## THE TASK
Please write out the material that follows, exactly as it stands.

+++

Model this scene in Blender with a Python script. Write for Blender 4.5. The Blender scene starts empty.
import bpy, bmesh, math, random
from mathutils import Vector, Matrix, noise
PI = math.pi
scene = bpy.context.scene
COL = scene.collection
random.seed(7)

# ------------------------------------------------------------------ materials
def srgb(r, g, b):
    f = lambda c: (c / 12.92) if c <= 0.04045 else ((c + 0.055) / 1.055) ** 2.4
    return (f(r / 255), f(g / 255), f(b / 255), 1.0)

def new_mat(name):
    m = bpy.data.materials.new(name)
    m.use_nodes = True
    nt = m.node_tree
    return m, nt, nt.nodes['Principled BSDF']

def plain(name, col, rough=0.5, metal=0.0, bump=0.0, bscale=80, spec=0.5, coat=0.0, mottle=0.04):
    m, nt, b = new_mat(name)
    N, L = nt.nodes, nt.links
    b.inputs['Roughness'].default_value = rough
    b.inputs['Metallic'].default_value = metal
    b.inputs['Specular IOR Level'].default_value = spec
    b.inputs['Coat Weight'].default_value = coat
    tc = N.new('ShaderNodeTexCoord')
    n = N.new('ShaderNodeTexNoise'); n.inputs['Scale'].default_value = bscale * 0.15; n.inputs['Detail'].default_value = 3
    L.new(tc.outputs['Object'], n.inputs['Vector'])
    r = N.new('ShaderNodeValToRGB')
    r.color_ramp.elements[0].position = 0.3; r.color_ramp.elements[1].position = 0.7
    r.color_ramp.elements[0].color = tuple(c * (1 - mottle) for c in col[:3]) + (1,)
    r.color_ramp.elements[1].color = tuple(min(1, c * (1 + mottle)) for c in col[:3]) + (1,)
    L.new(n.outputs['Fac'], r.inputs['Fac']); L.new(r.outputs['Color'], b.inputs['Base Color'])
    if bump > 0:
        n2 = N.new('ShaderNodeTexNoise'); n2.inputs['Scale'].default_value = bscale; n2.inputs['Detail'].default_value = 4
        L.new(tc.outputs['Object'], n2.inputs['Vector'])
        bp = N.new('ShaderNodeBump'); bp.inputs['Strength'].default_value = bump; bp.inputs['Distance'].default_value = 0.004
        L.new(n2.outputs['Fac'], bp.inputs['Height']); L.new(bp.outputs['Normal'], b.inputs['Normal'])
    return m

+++

## WRITTEN SOLUTION
Model this scene in Blender with a Python script. Write for Blender 4.5. The Blender scene starts empty.
import bpy, bmesh, math, random
from mathutils import Vector, Matrix, noise
PI = math.pi
scene = bpy.context.scene
COL = scene.collection
random.seed(7)

# ------------------------------------------------------------------ materials
def srgb(r, g, b):
    f = lambda c: (c / 12.92) if c <= 0.04045 else ((c + 0.055) / 1.055) ** 2.4
    return (f(r / 255), f(g / 255), f(b / 255), 1.0)

def new_mat(name):
    m = bpy.data.materials.new(name)
    m.use_nodes = True
    nt = m.node_tree
    return m, nt, nt.nodes['Principled BSDF']

def plain(name, col, rough=0.5, metal=0.0, bump=0.0, bscale=80, spec=0.5, coat=0.0, mottle=0.04):
    m, nt, b = new_mat(name)
    N, L = nt.nodes, nt.links
    b.inputs['Roughness'].default_value = rough
    b.inputs['Metallic'].default_value = metal
    b.inputs['Specular IOR Level'].default_value = spec
    b.inputs['Coat Weight'].default_value = coat
    tc = N.new('ShaderNodeTexCoord')
    n = N.new('ShaderNodeTexNoise'); n.inputs['Scale'].default_value = bscale * 0.15; n.inputs['Detail'].default_value = 3
    L.new(tc.outputs['Object'], n.inputs['Vector'])
    r = N.new('ShaderNodeValToRGB')
    r.color_ramp.elements[0].position = 0.3; r.color_ramp.elements[1].position = 0.7
    r.color_ramp.elements[0].color = tuple(c * (1 - mottle) for c in col[:3]) + (1,)
    r.color_ramp.elements[1].color = tuple(min(1, c * (1 + mottle)) for c in col[:3]) + (1,)
    L.new(n.outputs['Fac'], r.inputs['Fac']); L.new(r.outputs['Color'], b.inputs['Base Color'])
    if bump > 0:
        n2 = N.new('ShaderNodeTexNoise'); n2.inputs['Scale'].default_value = bscale; n2.inputs['Detail'].default_value = 4
        L.new(tc.outputs['Object'], n2.inputs['Vector'])
        bp = N.new('ShaderNodeBump'); bp.inputs['Strength'].default_value = bump; bp.inputs['Distance'].default_value = 0.004
        L.new(n2.outputs['Fac'], bp.inputs['Height']); L.new(bp.outputs['Normal'], b.inputs['Normal'])
    return m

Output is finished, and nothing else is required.